═══ SUPPLIED MATERIAL

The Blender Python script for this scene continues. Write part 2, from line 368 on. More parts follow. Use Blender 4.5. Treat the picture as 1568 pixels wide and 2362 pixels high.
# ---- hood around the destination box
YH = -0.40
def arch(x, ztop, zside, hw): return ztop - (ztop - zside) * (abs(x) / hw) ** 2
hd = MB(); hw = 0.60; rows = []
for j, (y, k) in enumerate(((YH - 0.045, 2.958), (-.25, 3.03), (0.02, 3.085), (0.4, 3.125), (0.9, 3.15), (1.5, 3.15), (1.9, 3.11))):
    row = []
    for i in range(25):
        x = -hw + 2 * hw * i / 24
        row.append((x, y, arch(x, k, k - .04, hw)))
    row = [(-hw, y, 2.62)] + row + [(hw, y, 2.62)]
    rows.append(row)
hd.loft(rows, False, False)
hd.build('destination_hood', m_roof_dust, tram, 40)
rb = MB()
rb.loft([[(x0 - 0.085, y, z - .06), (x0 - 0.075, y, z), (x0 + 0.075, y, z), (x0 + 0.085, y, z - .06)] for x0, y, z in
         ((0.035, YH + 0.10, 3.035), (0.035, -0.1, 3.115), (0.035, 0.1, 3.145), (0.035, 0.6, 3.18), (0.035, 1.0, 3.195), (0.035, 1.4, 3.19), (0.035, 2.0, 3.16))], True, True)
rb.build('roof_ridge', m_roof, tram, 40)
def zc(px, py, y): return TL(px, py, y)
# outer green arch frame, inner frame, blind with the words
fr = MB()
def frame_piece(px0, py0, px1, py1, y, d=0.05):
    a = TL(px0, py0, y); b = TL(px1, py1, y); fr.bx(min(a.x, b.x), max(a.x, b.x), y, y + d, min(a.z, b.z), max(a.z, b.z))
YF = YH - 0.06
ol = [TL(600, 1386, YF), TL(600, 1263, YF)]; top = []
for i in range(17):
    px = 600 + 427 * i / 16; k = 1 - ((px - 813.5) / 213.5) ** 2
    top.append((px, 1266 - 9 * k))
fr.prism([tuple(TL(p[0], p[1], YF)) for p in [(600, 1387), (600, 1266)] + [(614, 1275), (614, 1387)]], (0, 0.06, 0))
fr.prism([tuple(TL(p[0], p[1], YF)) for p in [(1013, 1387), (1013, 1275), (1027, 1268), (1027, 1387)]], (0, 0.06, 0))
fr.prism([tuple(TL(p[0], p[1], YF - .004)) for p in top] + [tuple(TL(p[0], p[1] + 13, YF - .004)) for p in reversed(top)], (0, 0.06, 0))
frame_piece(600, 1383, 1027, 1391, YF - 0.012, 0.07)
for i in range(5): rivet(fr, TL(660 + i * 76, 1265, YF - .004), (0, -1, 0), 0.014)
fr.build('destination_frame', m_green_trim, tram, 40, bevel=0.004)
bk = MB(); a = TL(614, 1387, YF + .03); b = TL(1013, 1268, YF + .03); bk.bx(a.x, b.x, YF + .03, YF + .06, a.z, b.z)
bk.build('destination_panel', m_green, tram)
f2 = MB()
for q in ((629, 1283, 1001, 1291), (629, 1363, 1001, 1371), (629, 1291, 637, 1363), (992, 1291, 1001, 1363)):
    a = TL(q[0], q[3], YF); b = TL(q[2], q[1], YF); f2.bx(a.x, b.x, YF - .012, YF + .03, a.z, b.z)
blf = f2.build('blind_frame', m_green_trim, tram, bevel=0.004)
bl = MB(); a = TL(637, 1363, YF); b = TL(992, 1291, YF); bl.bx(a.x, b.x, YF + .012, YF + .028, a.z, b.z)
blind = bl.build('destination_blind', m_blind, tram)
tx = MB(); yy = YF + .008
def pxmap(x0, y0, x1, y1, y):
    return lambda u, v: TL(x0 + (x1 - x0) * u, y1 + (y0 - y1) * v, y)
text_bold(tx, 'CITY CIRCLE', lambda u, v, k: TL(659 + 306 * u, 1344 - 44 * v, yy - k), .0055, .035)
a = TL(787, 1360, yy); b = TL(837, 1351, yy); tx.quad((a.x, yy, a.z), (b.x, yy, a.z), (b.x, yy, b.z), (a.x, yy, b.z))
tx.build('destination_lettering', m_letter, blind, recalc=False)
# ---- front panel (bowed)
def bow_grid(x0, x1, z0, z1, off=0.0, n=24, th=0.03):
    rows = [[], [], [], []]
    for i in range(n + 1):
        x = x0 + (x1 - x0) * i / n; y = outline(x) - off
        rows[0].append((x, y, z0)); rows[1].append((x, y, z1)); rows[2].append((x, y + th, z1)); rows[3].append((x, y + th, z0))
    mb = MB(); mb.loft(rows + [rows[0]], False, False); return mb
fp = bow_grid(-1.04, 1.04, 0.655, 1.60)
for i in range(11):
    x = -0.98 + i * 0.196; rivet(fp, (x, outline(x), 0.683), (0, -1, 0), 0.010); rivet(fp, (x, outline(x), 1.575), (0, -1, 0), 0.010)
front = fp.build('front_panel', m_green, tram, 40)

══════
═══ SUPPLIED MATERIAL

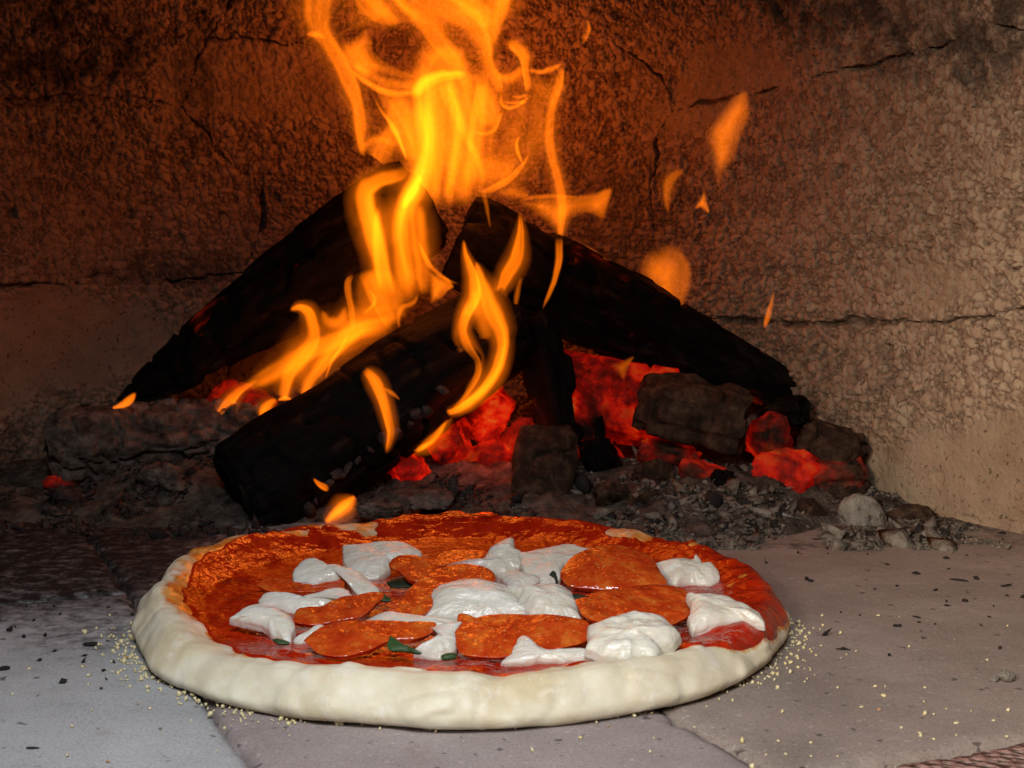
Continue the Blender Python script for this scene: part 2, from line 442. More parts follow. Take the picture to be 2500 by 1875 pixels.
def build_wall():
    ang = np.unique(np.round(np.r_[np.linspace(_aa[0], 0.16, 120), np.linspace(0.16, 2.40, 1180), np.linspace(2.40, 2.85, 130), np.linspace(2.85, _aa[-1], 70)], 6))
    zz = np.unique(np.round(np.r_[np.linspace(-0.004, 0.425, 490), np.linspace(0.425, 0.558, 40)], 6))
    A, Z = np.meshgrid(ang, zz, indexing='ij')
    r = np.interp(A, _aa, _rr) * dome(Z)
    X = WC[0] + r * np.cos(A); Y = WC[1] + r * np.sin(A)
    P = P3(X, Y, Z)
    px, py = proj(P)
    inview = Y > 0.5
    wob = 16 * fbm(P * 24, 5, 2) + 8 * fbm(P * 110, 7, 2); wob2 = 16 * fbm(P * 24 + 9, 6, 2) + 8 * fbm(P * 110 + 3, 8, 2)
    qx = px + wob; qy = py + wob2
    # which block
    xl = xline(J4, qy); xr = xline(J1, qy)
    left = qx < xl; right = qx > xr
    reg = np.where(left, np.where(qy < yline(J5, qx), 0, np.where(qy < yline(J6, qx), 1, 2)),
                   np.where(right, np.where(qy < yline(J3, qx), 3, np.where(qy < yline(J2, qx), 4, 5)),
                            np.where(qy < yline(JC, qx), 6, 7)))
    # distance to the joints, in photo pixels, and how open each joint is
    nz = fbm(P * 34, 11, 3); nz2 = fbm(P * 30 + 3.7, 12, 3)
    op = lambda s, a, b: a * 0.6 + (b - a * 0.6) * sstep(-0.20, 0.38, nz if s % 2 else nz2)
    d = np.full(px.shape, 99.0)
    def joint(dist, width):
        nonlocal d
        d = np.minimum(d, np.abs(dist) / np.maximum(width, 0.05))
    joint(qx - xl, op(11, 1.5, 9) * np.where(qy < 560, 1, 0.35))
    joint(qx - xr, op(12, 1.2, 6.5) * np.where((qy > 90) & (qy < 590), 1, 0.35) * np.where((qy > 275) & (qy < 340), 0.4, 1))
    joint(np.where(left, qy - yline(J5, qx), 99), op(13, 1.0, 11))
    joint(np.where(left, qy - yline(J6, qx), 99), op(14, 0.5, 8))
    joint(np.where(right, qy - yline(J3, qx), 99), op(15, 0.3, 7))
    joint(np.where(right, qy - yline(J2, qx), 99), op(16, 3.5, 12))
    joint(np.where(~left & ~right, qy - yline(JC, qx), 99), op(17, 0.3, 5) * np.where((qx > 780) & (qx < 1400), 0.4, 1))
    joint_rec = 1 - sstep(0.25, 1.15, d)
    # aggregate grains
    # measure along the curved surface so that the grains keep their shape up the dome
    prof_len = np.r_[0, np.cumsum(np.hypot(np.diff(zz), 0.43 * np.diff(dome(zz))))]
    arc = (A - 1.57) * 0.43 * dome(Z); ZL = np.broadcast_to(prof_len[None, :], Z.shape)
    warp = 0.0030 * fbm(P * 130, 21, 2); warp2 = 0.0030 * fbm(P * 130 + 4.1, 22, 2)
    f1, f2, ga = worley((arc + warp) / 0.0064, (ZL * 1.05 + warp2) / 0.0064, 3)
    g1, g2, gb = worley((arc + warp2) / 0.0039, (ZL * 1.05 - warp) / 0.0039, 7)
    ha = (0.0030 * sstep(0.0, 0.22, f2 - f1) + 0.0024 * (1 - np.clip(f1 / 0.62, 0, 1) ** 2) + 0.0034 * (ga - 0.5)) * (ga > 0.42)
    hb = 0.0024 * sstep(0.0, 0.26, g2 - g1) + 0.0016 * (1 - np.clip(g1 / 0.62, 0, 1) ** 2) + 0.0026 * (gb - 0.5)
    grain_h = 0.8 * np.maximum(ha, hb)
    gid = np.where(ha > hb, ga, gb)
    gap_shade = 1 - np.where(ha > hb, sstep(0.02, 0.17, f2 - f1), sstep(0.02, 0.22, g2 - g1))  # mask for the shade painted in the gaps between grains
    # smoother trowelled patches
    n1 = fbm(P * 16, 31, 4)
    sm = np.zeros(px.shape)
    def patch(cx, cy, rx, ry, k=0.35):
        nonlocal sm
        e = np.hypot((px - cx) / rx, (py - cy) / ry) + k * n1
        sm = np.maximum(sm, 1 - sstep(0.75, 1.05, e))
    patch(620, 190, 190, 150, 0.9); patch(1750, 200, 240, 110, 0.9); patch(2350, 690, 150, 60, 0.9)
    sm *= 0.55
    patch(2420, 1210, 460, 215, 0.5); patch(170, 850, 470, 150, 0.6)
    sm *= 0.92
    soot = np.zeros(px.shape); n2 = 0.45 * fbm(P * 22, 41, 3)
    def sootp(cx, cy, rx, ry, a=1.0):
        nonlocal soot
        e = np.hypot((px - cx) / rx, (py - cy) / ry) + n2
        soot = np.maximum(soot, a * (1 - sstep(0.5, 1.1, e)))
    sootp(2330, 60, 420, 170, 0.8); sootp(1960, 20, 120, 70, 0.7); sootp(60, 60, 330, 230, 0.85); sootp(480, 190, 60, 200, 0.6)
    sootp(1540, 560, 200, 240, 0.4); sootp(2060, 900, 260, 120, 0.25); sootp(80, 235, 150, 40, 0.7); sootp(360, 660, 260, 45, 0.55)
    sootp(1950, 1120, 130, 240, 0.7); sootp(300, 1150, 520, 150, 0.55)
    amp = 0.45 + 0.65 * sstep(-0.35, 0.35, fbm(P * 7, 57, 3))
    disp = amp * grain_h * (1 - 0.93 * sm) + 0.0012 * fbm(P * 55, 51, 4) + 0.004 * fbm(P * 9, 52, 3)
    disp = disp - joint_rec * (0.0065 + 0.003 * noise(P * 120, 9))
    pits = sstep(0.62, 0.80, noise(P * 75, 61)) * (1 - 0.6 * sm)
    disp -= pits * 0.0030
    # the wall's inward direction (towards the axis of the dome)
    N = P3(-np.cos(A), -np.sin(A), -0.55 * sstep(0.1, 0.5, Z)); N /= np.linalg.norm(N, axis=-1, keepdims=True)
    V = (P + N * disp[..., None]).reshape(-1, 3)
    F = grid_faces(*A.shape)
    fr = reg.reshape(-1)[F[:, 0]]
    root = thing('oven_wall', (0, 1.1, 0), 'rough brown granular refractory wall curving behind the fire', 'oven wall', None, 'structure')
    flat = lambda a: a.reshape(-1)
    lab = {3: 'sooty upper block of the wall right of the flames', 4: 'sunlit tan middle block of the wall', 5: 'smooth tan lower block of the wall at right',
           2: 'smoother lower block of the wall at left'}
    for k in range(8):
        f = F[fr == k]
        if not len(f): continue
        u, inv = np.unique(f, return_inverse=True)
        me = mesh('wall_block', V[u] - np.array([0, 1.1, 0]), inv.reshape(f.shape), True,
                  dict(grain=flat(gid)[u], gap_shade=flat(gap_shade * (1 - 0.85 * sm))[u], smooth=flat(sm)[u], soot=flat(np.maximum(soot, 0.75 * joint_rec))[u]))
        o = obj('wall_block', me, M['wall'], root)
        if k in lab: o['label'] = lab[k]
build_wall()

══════

• WHAT TO PRODUCE:
Of the lines in this material, state how many hold the string "Python". Write no other words.

• COMPLETE OUTPUT:
2